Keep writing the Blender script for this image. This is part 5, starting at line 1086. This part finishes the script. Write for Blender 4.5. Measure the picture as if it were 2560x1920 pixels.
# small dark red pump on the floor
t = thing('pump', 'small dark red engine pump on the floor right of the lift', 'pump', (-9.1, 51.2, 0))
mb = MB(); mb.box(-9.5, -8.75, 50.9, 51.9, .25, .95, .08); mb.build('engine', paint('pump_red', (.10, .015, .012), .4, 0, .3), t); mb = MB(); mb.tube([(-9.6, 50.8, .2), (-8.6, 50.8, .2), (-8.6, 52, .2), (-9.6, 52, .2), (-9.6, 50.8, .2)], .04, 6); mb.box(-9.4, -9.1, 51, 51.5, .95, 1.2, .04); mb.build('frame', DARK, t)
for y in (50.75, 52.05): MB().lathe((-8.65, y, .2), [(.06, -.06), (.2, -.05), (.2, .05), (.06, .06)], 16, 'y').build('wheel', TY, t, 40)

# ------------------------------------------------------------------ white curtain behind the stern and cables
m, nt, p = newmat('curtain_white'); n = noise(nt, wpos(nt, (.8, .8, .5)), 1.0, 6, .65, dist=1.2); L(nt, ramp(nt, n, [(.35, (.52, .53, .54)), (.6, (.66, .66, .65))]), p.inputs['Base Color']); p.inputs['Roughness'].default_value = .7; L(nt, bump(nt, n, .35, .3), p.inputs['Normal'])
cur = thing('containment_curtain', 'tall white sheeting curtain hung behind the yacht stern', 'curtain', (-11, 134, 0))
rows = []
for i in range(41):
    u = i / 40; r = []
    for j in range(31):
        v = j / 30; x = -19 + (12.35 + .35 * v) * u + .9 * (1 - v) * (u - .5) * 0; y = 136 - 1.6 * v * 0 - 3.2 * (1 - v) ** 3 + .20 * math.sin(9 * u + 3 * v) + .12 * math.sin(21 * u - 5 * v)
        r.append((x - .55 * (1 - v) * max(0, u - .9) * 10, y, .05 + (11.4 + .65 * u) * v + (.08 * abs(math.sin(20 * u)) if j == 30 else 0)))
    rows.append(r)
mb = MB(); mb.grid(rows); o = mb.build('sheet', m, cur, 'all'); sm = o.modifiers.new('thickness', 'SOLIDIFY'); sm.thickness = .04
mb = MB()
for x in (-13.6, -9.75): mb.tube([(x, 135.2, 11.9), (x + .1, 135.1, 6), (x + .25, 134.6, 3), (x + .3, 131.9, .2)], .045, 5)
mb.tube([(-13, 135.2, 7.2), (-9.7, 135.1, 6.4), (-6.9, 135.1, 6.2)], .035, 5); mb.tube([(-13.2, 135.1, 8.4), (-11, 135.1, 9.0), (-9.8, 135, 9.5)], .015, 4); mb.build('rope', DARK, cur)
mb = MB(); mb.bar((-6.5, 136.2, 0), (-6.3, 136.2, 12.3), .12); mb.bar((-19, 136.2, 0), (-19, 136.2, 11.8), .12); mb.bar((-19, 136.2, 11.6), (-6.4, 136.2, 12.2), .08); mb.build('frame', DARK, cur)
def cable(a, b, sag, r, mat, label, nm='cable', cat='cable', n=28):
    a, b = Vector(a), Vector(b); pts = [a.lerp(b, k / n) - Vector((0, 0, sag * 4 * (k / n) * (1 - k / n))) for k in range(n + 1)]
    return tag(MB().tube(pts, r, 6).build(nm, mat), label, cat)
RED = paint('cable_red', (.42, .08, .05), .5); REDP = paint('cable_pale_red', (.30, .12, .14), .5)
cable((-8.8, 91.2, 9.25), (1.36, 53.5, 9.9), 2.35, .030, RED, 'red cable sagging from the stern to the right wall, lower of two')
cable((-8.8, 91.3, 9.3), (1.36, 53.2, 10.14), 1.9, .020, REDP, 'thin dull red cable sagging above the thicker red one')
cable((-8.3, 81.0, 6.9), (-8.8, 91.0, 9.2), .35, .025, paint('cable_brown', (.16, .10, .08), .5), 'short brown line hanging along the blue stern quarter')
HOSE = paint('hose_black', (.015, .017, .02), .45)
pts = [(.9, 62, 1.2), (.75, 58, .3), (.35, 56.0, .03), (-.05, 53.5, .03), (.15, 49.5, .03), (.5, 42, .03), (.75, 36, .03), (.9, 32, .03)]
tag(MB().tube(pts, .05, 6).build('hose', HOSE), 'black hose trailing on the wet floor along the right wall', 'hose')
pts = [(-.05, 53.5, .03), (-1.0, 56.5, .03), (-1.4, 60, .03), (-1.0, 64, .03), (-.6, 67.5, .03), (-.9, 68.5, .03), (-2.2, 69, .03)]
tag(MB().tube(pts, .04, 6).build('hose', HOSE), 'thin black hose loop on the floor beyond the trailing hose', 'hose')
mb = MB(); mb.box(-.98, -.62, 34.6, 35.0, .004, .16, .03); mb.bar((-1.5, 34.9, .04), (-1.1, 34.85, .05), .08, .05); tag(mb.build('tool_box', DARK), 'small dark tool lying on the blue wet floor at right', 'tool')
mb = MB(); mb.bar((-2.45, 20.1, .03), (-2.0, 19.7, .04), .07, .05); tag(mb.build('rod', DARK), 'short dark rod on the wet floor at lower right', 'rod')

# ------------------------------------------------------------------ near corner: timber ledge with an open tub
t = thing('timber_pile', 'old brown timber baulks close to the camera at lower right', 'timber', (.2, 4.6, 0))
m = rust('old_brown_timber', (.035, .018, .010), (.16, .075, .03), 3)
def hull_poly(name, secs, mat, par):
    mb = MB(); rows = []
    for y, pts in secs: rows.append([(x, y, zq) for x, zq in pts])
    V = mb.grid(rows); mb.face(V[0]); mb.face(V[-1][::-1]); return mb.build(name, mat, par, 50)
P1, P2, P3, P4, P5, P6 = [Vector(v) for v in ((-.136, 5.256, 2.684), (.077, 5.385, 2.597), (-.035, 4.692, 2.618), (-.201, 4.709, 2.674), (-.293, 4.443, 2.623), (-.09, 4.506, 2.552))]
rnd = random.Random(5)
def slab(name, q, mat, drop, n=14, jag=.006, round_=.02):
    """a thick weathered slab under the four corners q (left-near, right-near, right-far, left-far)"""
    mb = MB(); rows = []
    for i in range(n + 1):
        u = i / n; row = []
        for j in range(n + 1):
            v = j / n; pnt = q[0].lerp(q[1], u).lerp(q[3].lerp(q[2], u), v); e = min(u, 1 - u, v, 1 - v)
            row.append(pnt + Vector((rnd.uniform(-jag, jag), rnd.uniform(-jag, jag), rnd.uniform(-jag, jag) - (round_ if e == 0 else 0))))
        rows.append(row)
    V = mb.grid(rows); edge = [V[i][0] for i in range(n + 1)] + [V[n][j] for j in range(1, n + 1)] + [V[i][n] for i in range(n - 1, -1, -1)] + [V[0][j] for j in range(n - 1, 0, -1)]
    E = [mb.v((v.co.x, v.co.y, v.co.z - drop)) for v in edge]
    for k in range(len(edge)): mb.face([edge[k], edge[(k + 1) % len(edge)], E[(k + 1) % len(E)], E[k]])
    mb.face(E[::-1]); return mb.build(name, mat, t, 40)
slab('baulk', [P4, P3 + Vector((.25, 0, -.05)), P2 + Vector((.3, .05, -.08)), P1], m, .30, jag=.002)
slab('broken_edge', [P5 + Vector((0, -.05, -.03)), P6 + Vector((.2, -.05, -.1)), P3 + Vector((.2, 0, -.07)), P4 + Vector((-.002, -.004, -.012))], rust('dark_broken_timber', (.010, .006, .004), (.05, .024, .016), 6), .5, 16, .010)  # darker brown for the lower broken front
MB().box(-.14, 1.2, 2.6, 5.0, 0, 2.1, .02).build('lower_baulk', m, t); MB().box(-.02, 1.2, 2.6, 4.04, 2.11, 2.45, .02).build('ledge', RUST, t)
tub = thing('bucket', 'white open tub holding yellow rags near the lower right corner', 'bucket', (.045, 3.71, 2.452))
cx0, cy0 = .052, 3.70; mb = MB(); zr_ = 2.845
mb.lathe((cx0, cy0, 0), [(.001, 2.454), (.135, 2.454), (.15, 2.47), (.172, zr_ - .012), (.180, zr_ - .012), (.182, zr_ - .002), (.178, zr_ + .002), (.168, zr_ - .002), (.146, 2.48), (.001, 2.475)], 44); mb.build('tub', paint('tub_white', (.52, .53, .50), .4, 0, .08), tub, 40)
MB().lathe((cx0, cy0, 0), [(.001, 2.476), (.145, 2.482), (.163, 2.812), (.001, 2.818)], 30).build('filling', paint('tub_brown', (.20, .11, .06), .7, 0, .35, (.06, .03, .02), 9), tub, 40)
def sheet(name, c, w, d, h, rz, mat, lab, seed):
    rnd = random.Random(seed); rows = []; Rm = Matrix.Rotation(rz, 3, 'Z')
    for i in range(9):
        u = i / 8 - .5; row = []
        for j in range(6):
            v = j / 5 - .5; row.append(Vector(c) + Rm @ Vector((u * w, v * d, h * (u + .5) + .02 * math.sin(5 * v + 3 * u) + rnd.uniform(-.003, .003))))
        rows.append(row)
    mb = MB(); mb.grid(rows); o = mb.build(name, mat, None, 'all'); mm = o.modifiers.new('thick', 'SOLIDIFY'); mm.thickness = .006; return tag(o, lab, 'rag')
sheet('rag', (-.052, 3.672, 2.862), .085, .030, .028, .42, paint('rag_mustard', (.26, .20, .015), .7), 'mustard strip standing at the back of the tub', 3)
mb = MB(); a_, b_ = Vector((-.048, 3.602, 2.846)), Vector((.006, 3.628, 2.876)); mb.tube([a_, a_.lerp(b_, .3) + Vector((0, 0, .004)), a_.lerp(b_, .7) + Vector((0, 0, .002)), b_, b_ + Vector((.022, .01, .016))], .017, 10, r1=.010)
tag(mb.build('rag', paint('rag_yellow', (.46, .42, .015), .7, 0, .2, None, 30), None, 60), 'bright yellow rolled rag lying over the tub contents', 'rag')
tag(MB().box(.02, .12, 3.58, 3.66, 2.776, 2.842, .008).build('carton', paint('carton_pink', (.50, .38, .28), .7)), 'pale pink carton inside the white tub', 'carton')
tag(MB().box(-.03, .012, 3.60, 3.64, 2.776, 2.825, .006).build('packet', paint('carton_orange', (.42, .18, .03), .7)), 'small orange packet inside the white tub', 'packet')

★ ★ ★

INSTRUCTION - From the very first line of the data through the line with "16, 'y').build('wheel', TY, t, 40)" in it, please reproduce each line exactly and output nothing more.

SOLUTION FOR THIS TASK -
Keep writing the Blender script for this image. This is part 5, starting at line 1086. This part finishes the script. Write for Blender 4.5. Measure the picture as if it were 2560x1920 pixels.
# small dark red pump on the floor
t = thing('pump', 'small dark red engine pump on the floor right of the lift', 'pump', (-9.1, 51.2, 0))
mb = MB(); mb.box(-9.5, -8.75, 50.9, 51.9, .25, .95, .08); mb.build('engine', paint('pump_red', (.10, .015, .012), .4, 0, .3), t); mb = MB(); mb.tube([(-9.6, 50.8, .2), (-8.6, 50.8, .2), (-8.6, 52, .2), (-9.6, 52, .2), (-9.6, 50.8, .2)], .04, 6); mb.box(-9.4, -9.1, 51, 51.5, .95, 1.2, .04); mb.build('frame', DARK, t)
for y in (50.75, 52.05): MB().lathe((-8.65, y, .2), [(.06, -.06), (.2, -.05), (.2, .05), (.06, .06)], 16, 'y').build('wheel', TY, t, 40)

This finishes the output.